» GIVEN DATA:

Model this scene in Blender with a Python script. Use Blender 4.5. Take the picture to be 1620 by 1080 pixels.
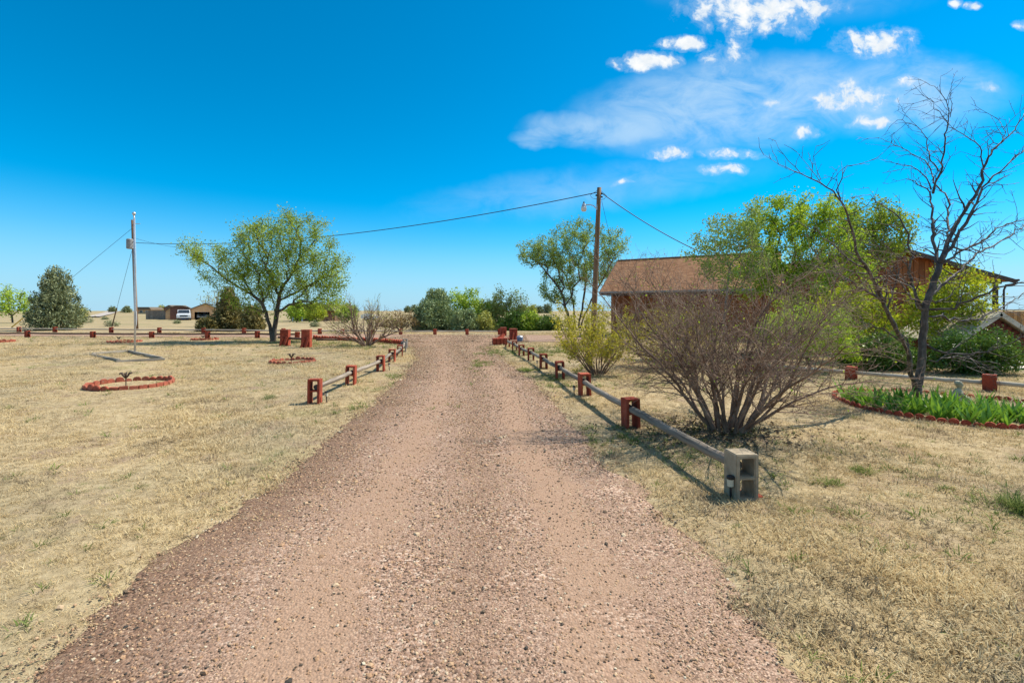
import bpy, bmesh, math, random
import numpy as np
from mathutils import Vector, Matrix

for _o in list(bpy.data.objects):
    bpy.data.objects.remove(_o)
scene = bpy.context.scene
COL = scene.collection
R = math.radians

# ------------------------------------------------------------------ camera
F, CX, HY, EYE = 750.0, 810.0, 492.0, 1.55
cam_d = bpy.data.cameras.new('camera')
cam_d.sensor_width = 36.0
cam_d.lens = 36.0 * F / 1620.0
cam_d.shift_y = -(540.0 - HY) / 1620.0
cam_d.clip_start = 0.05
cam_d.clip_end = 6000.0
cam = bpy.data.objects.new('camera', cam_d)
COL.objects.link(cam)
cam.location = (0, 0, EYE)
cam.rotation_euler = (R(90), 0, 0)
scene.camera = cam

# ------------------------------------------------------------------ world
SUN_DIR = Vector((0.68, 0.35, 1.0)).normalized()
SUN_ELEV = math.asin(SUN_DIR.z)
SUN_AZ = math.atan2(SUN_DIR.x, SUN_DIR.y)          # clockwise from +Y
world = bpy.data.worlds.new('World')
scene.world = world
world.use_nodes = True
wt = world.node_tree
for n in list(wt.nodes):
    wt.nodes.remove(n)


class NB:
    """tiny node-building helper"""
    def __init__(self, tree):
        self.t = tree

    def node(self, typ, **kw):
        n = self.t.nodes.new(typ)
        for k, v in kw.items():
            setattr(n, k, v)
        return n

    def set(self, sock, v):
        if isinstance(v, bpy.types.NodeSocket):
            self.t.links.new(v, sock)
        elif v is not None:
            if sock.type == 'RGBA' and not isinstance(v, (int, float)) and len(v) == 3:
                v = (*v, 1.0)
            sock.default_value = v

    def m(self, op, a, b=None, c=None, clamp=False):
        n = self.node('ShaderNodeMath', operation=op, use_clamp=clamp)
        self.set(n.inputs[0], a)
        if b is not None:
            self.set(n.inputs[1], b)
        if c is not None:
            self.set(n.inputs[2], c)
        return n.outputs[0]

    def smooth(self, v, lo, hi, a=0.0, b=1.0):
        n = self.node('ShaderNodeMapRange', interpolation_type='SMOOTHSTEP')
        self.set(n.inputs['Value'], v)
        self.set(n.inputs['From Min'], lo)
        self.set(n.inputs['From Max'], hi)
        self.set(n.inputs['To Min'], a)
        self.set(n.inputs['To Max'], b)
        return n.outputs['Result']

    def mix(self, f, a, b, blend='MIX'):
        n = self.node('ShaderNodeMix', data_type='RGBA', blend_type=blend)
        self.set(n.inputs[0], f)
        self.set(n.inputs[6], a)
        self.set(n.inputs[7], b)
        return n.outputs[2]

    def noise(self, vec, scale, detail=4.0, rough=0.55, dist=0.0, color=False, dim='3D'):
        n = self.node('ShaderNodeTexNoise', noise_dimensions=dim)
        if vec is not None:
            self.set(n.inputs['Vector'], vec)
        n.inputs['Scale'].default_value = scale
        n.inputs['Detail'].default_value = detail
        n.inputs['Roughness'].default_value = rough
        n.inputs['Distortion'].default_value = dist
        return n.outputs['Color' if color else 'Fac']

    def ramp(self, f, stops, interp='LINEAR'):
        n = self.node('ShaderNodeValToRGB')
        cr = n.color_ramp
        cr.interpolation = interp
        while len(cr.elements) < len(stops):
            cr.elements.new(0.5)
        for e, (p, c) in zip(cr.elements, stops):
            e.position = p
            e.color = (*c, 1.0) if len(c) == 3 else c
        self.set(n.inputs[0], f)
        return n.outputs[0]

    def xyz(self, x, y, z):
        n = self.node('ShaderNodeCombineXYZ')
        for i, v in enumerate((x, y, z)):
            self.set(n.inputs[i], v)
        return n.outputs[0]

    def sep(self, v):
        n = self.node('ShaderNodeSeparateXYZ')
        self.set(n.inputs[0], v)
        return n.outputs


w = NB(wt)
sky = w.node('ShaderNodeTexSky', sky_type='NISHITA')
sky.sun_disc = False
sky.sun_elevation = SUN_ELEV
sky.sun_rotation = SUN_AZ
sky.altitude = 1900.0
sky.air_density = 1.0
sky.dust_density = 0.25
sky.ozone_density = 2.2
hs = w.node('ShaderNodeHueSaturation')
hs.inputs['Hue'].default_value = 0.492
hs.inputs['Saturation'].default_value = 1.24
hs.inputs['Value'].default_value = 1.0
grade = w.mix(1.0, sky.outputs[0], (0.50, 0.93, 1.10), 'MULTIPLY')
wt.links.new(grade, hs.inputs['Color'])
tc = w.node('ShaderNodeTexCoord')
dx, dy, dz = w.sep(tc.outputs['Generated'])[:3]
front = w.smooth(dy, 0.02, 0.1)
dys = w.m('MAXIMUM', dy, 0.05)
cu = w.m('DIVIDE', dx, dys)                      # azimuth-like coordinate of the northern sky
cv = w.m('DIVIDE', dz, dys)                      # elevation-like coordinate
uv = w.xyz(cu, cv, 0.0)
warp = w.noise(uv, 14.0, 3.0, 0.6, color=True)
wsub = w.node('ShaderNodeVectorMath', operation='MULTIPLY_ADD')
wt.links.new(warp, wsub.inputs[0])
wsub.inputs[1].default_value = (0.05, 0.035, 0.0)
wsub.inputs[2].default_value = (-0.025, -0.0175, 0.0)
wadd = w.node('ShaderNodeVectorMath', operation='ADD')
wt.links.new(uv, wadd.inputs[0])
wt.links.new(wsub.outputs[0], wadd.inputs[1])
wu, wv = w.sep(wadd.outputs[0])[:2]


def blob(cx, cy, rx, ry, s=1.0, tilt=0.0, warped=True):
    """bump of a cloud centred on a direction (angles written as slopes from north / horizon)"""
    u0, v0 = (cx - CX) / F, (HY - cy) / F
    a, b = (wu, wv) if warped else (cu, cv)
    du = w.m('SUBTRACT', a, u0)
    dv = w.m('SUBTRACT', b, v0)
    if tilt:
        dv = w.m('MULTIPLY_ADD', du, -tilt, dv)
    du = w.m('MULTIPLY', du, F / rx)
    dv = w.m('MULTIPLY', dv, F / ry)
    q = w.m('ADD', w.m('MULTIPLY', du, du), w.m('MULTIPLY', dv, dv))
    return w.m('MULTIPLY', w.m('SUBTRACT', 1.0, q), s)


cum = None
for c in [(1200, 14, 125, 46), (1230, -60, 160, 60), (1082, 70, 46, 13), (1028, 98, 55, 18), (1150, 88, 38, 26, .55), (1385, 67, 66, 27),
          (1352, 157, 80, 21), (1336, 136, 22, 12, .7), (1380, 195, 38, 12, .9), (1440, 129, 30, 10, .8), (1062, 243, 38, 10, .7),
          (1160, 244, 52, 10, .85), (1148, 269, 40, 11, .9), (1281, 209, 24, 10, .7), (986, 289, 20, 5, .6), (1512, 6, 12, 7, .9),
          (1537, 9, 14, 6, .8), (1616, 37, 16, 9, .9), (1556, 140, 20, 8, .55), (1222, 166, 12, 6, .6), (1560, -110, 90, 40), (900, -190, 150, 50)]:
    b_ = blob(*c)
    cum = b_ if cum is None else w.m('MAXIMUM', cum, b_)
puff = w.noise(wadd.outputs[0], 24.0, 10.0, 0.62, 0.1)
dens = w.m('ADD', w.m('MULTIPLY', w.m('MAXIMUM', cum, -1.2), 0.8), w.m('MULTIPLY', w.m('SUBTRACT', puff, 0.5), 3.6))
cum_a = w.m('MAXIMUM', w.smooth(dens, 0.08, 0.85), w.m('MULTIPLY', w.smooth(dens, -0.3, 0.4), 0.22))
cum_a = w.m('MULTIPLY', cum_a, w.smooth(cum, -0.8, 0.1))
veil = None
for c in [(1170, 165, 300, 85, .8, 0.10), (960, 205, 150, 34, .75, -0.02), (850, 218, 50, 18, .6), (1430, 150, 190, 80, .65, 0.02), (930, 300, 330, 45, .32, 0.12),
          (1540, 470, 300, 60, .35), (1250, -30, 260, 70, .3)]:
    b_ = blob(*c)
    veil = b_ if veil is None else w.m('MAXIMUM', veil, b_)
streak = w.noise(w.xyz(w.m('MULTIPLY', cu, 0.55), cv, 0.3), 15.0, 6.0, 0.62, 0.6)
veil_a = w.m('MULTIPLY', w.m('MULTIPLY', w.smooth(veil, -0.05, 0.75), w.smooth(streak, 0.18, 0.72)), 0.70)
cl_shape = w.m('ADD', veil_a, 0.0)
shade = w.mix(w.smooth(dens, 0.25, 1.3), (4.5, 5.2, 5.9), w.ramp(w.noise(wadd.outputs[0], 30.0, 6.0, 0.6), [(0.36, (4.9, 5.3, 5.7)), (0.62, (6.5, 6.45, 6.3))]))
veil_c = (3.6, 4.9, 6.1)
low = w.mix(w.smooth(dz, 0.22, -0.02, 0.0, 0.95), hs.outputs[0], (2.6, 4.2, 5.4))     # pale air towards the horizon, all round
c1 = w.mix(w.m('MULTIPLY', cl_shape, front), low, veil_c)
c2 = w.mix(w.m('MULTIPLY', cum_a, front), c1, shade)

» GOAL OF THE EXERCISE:
Repeat only the lines from the beginning of the material through the line containing "from mathutils import Vector, Matrix", both ends kept, leaving pictures out.

» SOLVED PROBLEM:
Model this scene in Blender with a Python script. Use Blender 4.5. Take the picture to be 1620 by 1080 pixels.
import bpy, bmesh, math, random
import numpy as np
from mathutils import Vector, Matrix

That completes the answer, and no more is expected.